L’ironia non è presente nel Coro, ma durante il dialogo il lettore può avvertire un tono che si alterna fra il macabro e il grottesco. L’ironia presente in varie battute del dialogo e nella totalità della situazione appare come la condizione stessa dell’assurdità del vivere. La prima battuta di Ruysch difatti offre un assaggio della costante presenza d’ironia. Dice il personaggio Ruysch – «Diamine! Chi ha insegnato la musica a questi morti, che cantano di mezza notte come galli?» (Leopardi: 2002: 177). Sono queste esclamazioni, con una sfumatura d’ironia, che presentano il tema che seguirà e sarà punto focale dell’intero dialogo, ovvero la morte.

In una lettera allo Stella, Leopardi giustifica la sua mancata introduzione alle Operette e accenna a «quel tuono ironico che regna in esse» (Secchieri 1992: 41). Fin dall’inizio il lettore percepisce un velo di sana ironia che è costante e dona all’intera operetta un tocco di leggerezza, nonostante la materia sia seria e profonda. La morte è interrogata da un umano, che dialogando con chi è passato nell’aldilà cerca di soddisfare le sue curiosità. La prima parte del dialogo è fondata su parole che hanno uno spirito macabro e che non sono solo volgari, come dice il Binni (1987: 84), ma indicano anche toni irreali e talvolta surreali, come ad esempio i morti che «escono pel buco della chiave»(Leopardi: 2002: 177). L’ironia che fa sorridere il lettore è soprattutto creata attraverso le battute di Ruysch che sono sempre temperate di un tono sottile e canzonatorio come ad esempio «In somma, se vorrete continuare a star quieti e in silenzio, come siete stati finora, resteremo in buona concordia, e in casa mia non vi mancherà niente; se no, avvertite ch’io piglio la stanga dell’uscio e vi ammazzo tutti» (Leopardi: 2002: 177).

Secchieri dice inoltre che l’ironia nelle Operette «tende ad identificarsi con la poetica e con la pratica della contraddizione, costituendo uno spazio tensivo che è il paesaggio costante di una rappresentazione, eticamente esemplare pur nella sua ribadita negatività, delle dinamiche paradossali dell’essere e dell’agire» (1992: 48). Nell’operetta analizzata vi sono vari elementi che confermano la teoria del Secchieri come ad esempio il fatto stesso che il luogo dove si svolge la vicenda è sempre lo stesso, il laboratorio di Ruysch. La rappresentazione di negatività si può ritrovare nel fatto del far parlare il nulla, ossia i morti che sono un’entità priva di vita. Qui, a mio avviso, si può rievocare il discorso, che la «resurrectio mortuorum» leopardiana va contro la tradizione, e in questo senso assume un carattere negativo.
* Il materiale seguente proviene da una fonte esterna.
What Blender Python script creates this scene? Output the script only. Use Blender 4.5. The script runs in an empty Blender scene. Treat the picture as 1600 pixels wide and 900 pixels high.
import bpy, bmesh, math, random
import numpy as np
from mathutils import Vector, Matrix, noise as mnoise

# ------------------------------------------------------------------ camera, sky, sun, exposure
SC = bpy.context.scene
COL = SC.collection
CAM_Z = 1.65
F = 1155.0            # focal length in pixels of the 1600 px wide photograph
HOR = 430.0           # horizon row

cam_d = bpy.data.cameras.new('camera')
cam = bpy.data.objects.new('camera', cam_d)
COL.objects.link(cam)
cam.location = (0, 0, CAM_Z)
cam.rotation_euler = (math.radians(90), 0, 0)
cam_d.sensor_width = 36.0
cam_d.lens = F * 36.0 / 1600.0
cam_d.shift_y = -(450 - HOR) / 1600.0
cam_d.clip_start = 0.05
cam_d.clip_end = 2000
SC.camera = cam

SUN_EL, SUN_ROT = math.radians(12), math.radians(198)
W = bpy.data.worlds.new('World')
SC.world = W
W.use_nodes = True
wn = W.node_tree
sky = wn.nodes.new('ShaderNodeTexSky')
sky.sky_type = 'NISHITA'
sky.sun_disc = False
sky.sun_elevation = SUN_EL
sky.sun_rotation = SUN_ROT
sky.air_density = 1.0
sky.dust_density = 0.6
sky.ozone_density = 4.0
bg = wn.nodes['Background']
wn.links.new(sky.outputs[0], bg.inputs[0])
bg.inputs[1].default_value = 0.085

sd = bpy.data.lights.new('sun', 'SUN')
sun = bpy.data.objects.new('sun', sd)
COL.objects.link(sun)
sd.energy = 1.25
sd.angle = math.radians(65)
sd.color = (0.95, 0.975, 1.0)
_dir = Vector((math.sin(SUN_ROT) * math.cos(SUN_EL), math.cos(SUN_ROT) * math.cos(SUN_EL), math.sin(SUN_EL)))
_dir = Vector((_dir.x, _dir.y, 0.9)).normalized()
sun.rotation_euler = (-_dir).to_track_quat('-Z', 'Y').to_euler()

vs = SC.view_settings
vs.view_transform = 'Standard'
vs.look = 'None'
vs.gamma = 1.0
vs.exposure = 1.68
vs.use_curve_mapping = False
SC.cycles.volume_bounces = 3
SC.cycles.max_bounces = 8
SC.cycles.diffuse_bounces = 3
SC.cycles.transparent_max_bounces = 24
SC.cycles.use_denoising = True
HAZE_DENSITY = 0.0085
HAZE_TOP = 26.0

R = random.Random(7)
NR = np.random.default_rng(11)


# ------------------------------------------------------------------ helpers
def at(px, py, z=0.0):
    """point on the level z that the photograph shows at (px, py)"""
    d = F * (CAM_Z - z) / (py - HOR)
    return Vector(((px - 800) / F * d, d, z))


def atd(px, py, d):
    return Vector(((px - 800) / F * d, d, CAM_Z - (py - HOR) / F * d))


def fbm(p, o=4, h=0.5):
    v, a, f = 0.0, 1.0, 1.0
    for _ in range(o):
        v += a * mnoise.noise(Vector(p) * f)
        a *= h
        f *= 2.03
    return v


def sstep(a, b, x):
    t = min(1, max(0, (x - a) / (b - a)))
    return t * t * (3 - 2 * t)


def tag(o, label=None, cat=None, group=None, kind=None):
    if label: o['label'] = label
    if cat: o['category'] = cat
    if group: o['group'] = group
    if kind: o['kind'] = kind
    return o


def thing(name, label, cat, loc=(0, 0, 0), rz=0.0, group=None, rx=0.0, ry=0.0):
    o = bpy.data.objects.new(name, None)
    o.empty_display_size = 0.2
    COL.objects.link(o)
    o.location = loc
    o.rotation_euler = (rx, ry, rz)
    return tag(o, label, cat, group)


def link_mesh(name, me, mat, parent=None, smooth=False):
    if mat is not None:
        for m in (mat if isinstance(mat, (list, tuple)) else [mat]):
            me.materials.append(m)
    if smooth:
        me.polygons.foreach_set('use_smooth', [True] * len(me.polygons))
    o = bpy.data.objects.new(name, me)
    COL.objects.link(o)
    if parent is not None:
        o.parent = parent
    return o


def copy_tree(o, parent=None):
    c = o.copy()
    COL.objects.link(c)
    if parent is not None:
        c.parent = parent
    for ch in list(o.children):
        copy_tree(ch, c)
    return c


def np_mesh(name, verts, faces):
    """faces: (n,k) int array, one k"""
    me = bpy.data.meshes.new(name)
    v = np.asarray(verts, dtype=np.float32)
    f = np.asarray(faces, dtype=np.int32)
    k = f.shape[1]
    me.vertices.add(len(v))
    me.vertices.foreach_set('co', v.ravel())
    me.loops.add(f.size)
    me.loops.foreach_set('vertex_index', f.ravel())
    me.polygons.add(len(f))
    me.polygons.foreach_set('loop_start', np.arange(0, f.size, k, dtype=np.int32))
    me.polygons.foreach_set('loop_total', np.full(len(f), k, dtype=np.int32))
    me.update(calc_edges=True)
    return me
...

A tutto ciò si aggiunge il lato ironico che verte sulla contraddizione vera e propria contenuta nell’operetta. Innanzitutto il tono quasi sarcastico del seguente passaggio: «Figliuoli, a che giuoco giochiamo? Non vi ricordate di essere morti? […] e vi pensate di non essere più soggetti alle leggi di prima?» (Leopardi: 2002: 177) mostra il carattere tagliente dell’operetta. Qui sono tirate in ballo sia le leggi fisiche che la capacità di serbare memoria da parte dei morti. Il fatto che i morti non sono capaci di ricordare è già accennato dal «carmen mortuorum» che parla di una «confusa ricordanza» (Leopardi: 2002: 176). Inoltre, le leggi fisiche e la temporanea resurrezione, sono influenzate dall’occorrenza dell’«annus magnus», o altresì «anno matematico» (Leopardi: 2002: 177).

Una successiva esclamazione, dello stesso genere contraddittorio si trova verso la fine dell’operetta, quando Ruysch cautamente si accinge a verificare la “morte dei morti” dicendo: «Figliuoli, non m’intendete? Sarà passato il quarto d’ora? Tastiamogli un poco. Sono rimorti ben bene: non è pericolo che mi abbiano da fare paura un’altra volta: torniamocene a letto» (Leopardi: 2002: 182) Il finale dunque chiude con una sottile ironia che dimostra ancora la grande capacità dialettica del Leopardi nel trattare un tema delicato come la morte con una scioltezza, amalgamando il comico al macabro, tanto da farla sembrare quasi un carattere fumettistico.